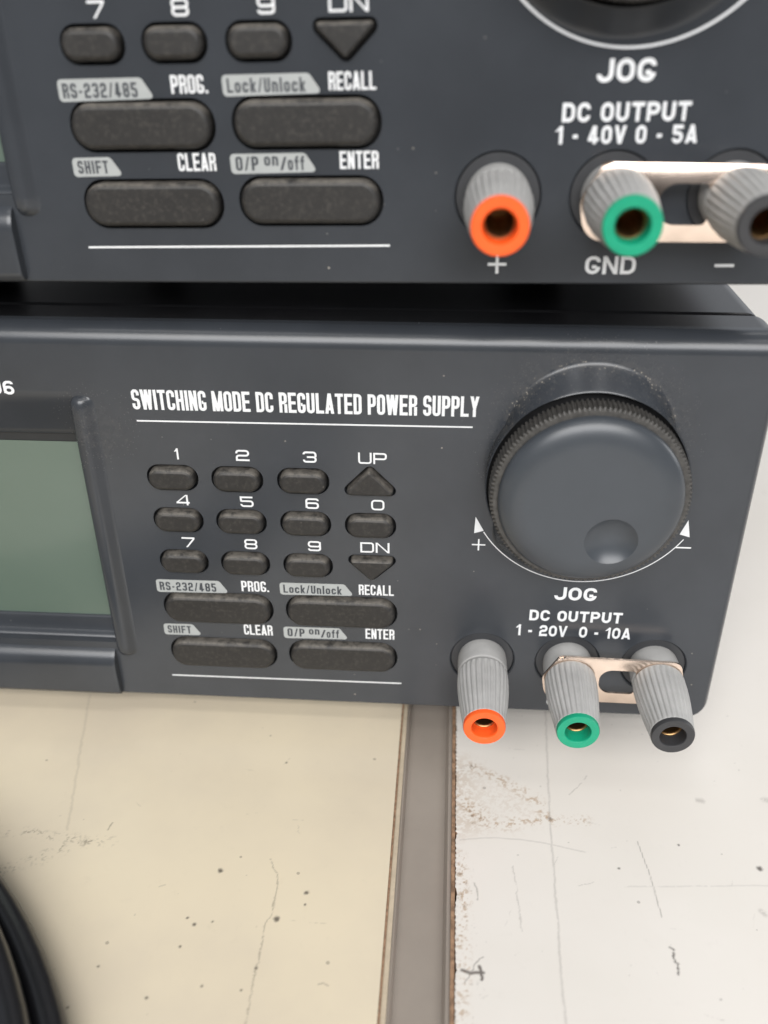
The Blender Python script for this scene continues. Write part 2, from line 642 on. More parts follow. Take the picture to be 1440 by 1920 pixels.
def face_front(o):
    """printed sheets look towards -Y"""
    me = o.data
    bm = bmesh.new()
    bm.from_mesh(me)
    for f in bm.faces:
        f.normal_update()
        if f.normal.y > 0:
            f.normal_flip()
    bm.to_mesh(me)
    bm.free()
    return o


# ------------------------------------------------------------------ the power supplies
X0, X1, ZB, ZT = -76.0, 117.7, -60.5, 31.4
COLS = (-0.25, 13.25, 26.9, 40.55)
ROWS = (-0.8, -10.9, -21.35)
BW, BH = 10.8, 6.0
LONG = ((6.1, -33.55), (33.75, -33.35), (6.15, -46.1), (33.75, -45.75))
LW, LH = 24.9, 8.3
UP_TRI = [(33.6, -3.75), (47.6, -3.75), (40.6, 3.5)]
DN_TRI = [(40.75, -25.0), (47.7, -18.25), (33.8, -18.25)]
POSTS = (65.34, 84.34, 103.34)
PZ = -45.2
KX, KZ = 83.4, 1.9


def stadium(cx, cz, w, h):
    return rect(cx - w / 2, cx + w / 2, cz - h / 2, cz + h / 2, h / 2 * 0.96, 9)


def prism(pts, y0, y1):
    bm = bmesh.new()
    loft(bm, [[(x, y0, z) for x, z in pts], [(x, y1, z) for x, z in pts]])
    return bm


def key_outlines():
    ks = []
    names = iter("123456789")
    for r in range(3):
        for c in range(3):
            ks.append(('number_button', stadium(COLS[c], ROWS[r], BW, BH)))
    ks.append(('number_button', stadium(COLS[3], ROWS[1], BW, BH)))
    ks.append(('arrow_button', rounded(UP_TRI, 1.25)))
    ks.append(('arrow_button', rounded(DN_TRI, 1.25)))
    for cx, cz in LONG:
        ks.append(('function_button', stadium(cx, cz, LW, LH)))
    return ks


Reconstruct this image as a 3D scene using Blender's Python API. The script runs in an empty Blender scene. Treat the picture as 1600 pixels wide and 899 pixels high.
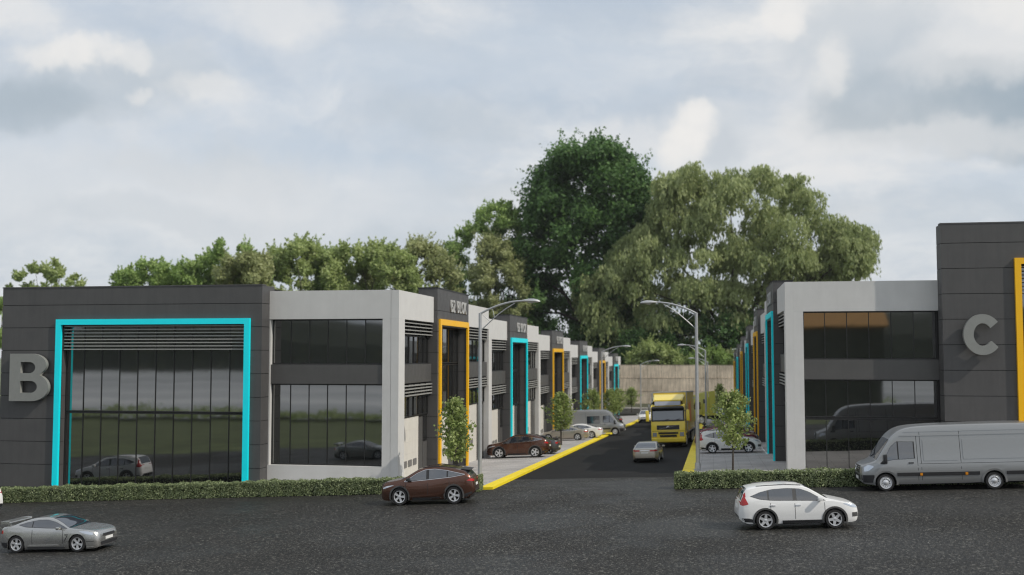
§
§ **Given problem**:
Write out all the entries word for word, but skip any images.

§ **Solved problem**:
The Blender Python script for this scene continues. Write part 2, from line 642 on. More parts follow. Take the picture to be 1440 by 1920 pixels.
def face_front(o):
    """printed sheets look towards -Y"""
    me = o.data
    bm = bmesh.new()
    bm.from_mesh(me)
    for f in bm.faces:
        f.normal_update()
        if f.normal.y > 0:
            f.normal_flip()
    bm.to_mesh(me)
    bm.free()
    return o


# ------------------------------------------------------------------ the power supplies
X0, X1, ZB, ZT = -76.0, 117.7, -60.5, 31.4
COLS = (-0.25, 13.25, 26.9, 40.55)
ROWS = (-0.8, -10.9, -21.35)
BW, BH = 10.8, 6.0
LONG = ((6.1, -33.55), (33.75, -33.35), (6.15, -46.1), (33.75, -45.75))
LW, LH = 24.9, 8.3
UP_TRI = [(33.6, -3.75), (47.6, -3.75), (40.6, 3.5)]
DN_TRI = [(40.75, -25.0), (47.7, -18.25), (33.8, -18.25)]
POSTS = (65.34, 84.34, 103.34)
PZ = -45.2
KX, KZ = 83.4, 1.9


def stadium(cx, cz, w, h):
    return rect(cx - w / 2, cx + w / 2, cz - h / 2, cz + h / 2, h / 2 * 0.96, 9)


def prism(pts, y0, y1):
    bm = bmesh.new()
    loft(bm, [[(x, y0, z) for x, z in pts], [(x, y1, z) for x, z in pts]])
    return bm


def key_outlines():
    ks = []
    names = iter("123456789")
    for r in range(3):
        for c in range(3):
            ks.append(('number_button', stadium(COLS[c], ROWS[r], BW, BH)))
    ks.append(('number_button', stadium(COLS[3], ROWS[1], BW, BH)))
    ks.append(('arrow_button', rounded(UP_TRI, 1.25)))
    ks.append(('arrow_button', rounded(DN_TRI, 1.25)))
    for cx, cz in LONG:
        ks.append(('function_button', stadium(cx, cz, LW, LH)))
    return ks


Reconstruct this image as a 3D scene using Blender's Python API. The script runs in an empty Blender scene. Treat the picture as 1600 pixels wide and 899 pixels high.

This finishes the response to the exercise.